Required task: Using the material that follows, identify and copy each line with the string "scene".

--- begin Data section ---

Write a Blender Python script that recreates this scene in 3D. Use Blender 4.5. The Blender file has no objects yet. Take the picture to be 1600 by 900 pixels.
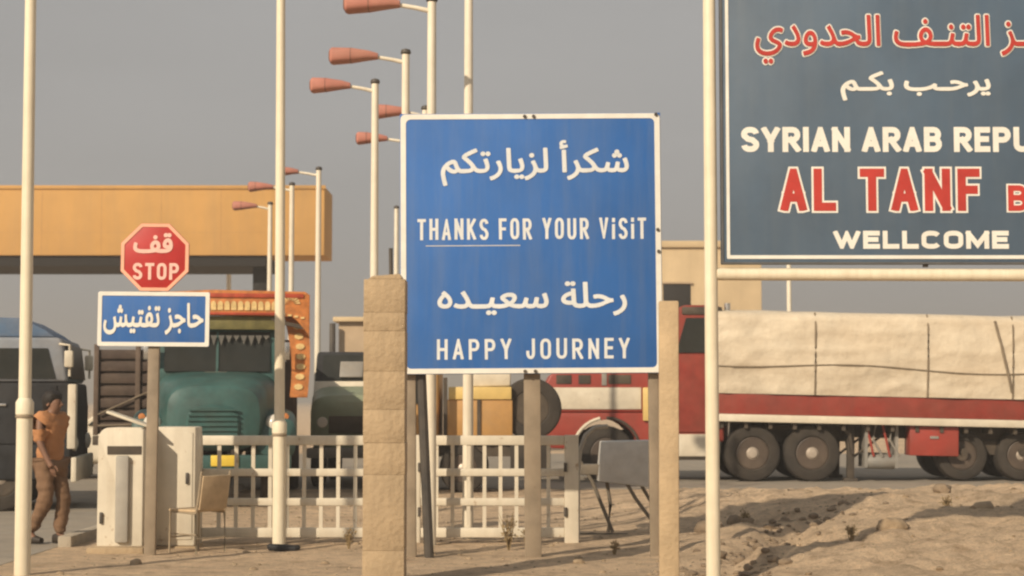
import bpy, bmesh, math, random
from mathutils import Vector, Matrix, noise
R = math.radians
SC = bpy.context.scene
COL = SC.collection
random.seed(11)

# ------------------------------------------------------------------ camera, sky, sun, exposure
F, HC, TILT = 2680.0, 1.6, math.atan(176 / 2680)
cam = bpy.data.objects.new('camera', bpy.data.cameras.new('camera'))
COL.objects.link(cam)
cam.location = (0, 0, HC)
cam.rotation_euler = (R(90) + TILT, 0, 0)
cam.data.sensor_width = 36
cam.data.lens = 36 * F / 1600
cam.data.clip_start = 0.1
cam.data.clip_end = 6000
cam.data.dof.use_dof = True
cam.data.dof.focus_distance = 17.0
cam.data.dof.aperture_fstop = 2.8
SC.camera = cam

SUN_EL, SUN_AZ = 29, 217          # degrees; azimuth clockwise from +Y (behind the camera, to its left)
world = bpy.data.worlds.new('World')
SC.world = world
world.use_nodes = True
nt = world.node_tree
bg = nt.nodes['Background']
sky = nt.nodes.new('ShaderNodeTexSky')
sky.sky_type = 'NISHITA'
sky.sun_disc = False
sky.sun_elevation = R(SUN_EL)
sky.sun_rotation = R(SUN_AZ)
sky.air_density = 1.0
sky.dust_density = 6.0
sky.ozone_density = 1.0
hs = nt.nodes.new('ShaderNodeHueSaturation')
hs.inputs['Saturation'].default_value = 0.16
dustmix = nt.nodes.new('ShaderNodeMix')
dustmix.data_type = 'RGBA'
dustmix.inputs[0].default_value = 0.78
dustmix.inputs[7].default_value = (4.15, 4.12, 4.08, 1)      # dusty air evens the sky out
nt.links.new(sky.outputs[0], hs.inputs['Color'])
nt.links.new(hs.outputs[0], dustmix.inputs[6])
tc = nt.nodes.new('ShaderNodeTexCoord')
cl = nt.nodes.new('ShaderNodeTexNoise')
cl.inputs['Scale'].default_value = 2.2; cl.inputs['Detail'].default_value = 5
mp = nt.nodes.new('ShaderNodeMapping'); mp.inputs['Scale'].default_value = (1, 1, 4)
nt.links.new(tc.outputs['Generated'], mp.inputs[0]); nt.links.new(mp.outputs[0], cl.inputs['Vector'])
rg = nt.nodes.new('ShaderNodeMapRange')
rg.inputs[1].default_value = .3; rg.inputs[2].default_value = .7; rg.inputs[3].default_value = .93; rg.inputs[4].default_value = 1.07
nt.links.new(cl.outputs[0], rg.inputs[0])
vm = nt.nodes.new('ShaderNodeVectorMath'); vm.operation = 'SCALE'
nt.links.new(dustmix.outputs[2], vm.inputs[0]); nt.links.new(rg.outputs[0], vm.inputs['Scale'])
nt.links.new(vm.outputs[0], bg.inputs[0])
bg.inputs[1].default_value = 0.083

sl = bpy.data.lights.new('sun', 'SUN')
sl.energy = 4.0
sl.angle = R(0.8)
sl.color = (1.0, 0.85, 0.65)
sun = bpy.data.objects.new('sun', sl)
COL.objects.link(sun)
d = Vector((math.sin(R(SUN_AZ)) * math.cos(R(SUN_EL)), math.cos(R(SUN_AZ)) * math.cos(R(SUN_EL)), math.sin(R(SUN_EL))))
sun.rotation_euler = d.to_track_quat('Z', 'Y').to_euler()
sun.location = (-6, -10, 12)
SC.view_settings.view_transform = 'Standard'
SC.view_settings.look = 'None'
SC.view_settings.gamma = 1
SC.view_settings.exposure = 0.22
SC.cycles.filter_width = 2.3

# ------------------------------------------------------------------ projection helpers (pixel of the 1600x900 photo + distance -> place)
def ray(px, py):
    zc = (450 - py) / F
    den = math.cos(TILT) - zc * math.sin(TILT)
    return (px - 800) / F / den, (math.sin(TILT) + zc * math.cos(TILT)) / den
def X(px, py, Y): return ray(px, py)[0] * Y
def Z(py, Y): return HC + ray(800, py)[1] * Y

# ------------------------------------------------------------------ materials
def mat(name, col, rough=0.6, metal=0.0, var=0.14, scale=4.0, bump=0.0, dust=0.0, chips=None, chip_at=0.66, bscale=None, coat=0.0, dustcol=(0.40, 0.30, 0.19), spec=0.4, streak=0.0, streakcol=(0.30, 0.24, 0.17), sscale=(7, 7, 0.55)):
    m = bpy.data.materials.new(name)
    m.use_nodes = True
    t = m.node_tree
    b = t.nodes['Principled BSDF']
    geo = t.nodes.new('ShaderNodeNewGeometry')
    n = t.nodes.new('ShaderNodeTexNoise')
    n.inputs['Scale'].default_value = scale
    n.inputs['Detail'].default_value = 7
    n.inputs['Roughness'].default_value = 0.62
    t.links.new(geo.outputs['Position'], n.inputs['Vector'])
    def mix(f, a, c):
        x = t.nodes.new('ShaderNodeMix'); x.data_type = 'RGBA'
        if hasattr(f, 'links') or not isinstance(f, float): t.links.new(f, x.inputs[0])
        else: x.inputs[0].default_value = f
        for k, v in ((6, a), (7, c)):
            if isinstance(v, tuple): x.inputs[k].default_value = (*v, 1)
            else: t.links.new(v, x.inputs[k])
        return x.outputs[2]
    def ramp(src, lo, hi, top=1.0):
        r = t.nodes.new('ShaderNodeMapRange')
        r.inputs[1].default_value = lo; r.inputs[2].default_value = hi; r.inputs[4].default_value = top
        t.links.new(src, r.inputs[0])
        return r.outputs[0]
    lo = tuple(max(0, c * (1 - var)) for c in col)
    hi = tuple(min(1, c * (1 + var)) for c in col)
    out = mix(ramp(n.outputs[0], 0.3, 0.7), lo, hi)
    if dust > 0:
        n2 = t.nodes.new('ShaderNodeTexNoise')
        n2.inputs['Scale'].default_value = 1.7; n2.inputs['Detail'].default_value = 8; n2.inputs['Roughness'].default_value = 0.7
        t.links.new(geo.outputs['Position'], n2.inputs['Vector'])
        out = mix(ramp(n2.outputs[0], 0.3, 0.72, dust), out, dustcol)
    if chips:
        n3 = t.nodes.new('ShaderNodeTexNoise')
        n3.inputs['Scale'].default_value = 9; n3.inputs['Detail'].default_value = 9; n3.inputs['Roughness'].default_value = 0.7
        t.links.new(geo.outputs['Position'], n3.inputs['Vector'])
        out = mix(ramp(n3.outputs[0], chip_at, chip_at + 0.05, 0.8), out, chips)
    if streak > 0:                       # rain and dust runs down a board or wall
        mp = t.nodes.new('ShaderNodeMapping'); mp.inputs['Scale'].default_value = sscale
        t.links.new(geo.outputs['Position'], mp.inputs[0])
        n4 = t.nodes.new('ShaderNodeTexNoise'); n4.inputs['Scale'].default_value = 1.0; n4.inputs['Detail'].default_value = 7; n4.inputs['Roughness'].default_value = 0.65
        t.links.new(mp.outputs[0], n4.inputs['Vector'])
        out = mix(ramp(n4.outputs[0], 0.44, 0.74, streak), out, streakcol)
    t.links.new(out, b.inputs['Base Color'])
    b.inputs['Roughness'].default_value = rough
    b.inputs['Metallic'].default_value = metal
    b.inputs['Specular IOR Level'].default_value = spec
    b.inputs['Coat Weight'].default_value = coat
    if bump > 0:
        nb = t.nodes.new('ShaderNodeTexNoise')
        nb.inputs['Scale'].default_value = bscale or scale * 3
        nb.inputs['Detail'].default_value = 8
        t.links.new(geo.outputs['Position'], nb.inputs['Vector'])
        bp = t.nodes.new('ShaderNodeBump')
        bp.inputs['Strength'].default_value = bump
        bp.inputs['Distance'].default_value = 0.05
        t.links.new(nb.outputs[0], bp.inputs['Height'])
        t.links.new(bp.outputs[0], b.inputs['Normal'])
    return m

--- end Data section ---

Result:
Write a Blender Python script that recreates this scene in 3D. Use Blender 4.5. The Blender file has no objects yet. Take the picture to be 1600 by 900 pixels.
SC = bpy.context.scene